Ses renforcements ne suffisent pas et ne dissuadent pas les prédateurs non chrétiens de continuer à essayer de voler et de tuer. Bien entendu il rencontre la résistance des villageois, qui ne sont pourtant pas guerriers de métier : le 12 avril 1564, 500 pirates débarquent à Chjuni (vers Saone) et partent vers la montagne. Ils sont d'abord retenus par les Chidazzais, puis arrivent des villageois de Marignana, d'Arburi, de Vicu et de Rennu. 300 de ces pirates sont capturés, puis exterminés, et les autres prennent la fuite. Un mois plus tard se produit un nouvel assaut pirate : ils sont cette fois 150, et sont une fois de plus vaincus et contraints à la fuite.

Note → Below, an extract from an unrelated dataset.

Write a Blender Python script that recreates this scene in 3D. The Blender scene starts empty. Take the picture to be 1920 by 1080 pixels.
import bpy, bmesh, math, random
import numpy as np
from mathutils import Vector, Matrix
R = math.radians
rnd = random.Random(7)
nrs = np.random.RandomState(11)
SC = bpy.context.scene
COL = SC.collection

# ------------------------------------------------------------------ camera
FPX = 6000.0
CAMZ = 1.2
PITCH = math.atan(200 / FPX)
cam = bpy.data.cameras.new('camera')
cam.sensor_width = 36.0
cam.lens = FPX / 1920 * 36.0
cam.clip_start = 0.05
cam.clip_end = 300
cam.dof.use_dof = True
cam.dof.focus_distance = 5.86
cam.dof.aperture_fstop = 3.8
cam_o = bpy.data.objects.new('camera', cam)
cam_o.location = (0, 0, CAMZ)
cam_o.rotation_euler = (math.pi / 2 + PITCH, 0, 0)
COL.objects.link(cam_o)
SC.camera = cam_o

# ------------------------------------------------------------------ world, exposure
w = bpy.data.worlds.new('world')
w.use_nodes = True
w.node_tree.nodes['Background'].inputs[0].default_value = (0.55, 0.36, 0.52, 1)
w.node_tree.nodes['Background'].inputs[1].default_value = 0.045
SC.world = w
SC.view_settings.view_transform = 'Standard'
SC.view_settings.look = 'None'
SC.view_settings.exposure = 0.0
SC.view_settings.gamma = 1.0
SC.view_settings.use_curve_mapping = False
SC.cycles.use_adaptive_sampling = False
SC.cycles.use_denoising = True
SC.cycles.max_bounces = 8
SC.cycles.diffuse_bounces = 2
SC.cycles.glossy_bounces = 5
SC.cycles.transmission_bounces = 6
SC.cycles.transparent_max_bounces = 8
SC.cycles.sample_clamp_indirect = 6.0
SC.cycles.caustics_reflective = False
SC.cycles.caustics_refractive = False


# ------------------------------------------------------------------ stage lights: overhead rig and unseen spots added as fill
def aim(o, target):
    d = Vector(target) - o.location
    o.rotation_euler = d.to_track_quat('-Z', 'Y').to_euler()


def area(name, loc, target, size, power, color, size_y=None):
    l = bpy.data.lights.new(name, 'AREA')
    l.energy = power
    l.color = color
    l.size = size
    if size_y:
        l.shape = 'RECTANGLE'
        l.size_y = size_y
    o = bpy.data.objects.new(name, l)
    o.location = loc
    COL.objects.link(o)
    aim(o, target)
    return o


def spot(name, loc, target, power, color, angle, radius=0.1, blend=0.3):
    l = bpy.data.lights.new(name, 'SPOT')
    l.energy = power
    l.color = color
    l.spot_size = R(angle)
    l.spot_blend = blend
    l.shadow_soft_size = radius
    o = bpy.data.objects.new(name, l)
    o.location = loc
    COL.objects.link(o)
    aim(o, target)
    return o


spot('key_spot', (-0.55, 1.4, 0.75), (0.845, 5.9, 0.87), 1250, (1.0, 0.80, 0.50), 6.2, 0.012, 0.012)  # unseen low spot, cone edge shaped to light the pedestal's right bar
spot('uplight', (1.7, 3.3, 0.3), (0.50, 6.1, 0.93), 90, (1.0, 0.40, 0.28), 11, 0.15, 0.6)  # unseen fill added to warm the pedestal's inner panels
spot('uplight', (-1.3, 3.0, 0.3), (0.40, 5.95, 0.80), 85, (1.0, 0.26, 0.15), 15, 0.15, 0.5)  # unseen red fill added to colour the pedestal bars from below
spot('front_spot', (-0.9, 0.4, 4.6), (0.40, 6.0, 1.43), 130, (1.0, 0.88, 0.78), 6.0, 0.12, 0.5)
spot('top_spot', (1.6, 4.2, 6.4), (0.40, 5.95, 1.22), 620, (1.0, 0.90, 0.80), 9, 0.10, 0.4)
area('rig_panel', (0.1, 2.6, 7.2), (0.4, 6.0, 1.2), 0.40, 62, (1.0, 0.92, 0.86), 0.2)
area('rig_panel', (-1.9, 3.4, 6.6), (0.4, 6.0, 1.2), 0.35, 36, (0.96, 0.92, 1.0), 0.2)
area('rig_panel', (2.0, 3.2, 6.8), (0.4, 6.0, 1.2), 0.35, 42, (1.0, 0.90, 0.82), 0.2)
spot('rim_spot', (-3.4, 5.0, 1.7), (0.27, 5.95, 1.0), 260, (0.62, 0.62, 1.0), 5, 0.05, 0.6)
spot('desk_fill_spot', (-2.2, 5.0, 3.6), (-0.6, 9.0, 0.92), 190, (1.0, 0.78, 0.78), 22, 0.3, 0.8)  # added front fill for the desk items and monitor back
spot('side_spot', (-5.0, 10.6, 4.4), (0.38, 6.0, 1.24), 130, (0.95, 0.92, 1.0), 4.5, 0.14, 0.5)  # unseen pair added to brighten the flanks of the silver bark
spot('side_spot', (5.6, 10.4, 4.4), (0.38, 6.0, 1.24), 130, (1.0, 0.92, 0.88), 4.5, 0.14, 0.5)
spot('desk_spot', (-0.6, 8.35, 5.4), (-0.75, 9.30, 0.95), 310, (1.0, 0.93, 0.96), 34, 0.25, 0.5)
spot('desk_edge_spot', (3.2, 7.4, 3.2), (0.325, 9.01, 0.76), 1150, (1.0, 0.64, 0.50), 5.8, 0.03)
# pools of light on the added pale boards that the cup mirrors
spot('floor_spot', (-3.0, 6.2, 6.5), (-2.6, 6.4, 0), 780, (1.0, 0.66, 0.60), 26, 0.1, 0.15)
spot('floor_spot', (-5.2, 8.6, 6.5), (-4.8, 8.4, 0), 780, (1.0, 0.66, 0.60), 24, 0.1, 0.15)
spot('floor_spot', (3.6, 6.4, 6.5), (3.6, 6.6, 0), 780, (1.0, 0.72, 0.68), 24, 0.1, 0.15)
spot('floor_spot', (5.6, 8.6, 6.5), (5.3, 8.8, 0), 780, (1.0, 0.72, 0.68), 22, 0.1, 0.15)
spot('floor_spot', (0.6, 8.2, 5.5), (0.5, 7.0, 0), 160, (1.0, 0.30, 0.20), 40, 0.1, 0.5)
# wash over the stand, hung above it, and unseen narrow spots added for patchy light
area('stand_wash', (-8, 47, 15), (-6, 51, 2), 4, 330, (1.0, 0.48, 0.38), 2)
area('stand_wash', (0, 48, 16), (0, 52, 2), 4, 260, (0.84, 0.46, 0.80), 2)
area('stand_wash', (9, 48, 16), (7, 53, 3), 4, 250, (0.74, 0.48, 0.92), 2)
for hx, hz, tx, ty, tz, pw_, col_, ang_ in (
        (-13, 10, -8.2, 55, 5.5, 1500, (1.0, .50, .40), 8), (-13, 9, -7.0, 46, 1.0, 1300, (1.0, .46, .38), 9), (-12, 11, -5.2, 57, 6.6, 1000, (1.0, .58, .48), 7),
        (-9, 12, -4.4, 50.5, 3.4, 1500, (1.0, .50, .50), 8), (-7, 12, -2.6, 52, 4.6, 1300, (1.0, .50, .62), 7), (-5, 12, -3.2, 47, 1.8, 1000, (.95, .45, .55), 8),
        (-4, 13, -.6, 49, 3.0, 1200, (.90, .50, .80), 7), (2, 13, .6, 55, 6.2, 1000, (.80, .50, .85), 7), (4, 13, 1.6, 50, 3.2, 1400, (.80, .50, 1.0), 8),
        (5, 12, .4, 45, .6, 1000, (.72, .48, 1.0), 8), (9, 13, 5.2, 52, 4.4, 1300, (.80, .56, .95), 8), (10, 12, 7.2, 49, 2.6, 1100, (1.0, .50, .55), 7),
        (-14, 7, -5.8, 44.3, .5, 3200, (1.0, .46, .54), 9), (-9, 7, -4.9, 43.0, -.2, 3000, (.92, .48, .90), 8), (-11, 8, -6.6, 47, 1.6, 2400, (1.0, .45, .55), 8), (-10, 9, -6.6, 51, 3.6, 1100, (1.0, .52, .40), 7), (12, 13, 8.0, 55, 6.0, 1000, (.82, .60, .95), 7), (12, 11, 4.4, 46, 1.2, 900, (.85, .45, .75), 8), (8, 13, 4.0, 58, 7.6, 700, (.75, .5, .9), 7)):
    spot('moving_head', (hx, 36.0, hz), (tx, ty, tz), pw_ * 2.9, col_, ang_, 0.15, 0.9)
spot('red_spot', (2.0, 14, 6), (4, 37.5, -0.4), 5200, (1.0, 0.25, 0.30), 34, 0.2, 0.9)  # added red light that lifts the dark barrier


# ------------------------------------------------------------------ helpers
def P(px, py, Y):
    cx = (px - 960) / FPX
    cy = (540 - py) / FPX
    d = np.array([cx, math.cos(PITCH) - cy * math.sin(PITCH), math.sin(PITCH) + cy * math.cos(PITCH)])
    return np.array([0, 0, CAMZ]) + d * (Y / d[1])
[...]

Mais malgré cela, à la fin du 16ème siècle, les piaghje sont abandonnées pour de bon : les pieve de Sia et de Salogna, souvent ravagées, sont ruinées, et celle de Paomia est déserte en 1584. Suite à ces malheurs, la République de Gênes, qui entre temps a repris la gestion des affaires qu'elle avait confié à l'Office de Saint-Georges, décide d'édifier 6 nouvelles tours (parmi lesquelles la tour de Carghjese), comme d'habitude aux frais des habitants, entre 1605 et 1611.

 Mais le fait est que ces mesures n'apportent aucun résultat satisfaisant, et 50 ans plus tard, les terres du Sia, du Salogna, et de Paomia demeurent à l'abandon, à l'exception d'Ota dans la Sia.

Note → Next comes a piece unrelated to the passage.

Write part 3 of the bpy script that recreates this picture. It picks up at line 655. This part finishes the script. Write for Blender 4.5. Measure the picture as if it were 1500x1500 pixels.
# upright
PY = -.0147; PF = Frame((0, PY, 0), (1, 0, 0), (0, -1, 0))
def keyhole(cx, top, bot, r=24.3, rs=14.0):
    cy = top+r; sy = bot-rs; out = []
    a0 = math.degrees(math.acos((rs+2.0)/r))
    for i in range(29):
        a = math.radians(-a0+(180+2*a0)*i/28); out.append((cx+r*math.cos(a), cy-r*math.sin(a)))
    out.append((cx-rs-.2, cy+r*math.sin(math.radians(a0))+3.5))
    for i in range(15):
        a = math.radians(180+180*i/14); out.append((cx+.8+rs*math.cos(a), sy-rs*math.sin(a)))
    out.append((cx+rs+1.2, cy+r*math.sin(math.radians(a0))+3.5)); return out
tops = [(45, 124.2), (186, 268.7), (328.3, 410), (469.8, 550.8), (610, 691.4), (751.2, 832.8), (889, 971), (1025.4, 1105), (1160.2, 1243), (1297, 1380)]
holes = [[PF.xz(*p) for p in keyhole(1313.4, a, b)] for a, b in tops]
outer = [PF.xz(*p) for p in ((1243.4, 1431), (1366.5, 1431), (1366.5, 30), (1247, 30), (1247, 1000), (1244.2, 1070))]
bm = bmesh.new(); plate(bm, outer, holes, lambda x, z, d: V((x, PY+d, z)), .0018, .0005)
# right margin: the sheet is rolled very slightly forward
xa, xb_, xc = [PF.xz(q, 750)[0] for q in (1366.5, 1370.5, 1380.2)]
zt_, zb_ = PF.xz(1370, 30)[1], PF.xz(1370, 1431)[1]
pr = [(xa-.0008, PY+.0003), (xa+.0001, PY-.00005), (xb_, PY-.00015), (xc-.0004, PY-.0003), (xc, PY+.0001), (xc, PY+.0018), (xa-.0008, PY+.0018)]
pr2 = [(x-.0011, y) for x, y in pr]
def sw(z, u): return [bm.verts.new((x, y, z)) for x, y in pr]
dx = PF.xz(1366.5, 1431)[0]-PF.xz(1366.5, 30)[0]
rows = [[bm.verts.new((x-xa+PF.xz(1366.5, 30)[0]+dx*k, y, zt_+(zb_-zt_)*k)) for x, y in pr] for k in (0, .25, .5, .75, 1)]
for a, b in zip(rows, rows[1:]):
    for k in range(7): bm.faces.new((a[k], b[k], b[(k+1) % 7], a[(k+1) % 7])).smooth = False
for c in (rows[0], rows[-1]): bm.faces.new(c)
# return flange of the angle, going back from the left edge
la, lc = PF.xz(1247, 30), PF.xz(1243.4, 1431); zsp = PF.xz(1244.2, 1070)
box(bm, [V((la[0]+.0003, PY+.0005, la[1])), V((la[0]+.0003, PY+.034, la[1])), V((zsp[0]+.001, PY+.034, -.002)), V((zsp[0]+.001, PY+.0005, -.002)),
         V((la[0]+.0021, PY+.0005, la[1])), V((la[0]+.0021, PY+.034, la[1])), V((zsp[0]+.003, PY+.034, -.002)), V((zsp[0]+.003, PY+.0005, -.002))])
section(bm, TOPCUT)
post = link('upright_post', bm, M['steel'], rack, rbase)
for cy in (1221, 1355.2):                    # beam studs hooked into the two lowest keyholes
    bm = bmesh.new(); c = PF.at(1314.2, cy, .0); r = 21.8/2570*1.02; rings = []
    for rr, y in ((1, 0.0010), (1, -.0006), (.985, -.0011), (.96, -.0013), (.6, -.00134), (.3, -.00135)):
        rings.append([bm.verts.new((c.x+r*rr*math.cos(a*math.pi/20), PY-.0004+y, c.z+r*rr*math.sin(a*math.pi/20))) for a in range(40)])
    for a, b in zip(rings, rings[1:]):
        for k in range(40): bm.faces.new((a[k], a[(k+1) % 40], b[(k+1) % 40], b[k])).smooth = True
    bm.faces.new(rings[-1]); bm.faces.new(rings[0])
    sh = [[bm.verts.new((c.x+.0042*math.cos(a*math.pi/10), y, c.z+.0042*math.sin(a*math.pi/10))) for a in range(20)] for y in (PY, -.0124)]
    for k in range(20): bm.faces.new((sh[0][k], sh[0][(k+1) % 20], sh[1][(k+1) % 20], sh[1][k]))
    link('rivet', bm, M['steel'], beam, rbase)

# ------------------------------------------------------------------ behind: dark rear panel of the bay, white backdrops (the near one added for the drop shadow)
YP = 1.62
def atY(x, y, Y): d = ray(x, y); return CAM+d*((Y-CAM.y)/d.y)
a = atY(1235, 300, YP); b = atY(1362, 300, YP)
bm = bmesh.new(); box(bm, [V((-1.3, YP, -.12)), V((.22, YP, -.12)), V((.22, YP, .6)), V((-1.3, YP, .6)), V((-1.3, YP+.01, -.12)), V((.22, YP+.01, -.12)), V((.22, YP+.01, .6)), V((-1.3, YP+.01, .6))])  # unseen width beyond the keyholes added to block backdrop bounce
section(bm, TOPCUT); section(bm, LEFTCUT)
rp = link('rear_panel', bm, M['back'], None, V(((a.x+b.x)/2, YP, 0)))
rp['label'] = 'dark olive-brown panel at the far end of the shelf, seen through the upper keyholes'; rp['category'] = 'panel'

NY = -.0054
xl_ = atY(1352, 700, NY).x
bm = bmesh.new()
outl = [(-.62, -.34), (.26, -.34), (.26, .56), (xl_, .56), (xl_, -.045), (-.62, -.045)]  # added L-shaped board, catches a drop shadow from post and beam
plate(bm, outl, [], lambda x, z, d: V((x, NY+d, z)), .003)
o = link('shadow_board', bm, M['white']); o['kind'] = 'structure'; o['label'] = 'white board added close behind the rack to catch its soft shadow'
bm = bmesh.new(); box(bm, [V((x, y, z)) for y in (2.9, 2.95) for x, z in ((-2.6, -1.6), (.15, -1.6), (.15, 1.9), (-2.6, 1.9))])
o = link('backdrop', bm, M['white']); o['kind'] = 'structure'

Néanmoins, en 1676 est installée à Paomia la communauté grecque de Vitylo, composée de 400 familles maniotes.

A la fin du 17ème siècle, les pieve de Sia et de Sevendentro sont suffisamment développées pour assurer et garantir leur propre subsistance quel que que soit le déroulement des choses : les villages d'Ota, de Cristinacce, d'Evisa, de Chidazzu, du Tassu et de Marignana sont fixés, enracinés si l'on peut dire, bien que leurs territoires ne soient pas encore définis. Ils procèdent à l'élection de leurs officiers, podestà et "Pères du Commun", et ils se rassemblent pour gérer les affaires communes et organiser l'habitat. Cela se traduit par l'augmentation de la culture du châtaigner, qui a envahi tout l'ubac (= umbriccia) (au-dessus de 500 mètres d'altitude) de la vallée (et donc les alentours de Marignana), et par l'exploitation des oliviers et des figuiers, qui ont eux conquis l'adret (= sulana) en bas. Les côtes du Sia sont dévolues aux céréales et aux déplacements des troupeaux.

Certaines communautés sont abandonnées, alors que Piana, Vistale et Revinda sont reconstruites. En particulier, un Chidazzais, Giovan Tomaso Ceccaldi, occupe de nouveau le site de Piana accompagné de quelques familles de Chidazzu. Cette communauté dépend de Marignana et de Chidazzu jusqu'en 1713, quand elle devient un village à part entière.

● "Les Révolutions de Corse", entre 1729 et 1769, affaiblissent le territoire et les Grecs sont chassés de Paomia en 1730 par les Vicolais, mécontents de leur présence en ces lieux qu'ils estiments être les leurs. Ils trouvent refuge à Aiacciu.

Après la vente de la Corse à la France par les Génois, est créée la pieve de "Sevinfuori" chì réunit les anciennes pieve de Sia et de Salogna en 1771, et en 1773 est fondée la cité grecques de Carghjese.

Ces pieve prennent le nom de "canton" en 1790, et Carghjese est désormais liée au "canton de Sevinfuori". Ces cantons seront également appelés "canton d'Evisa" (Sevindentro) et "canton de Piana" (Sevinfuori).

De nos jours ils sont réunis au sein du "canton des Deux-Sevi", dont le chef-lieu est Piana.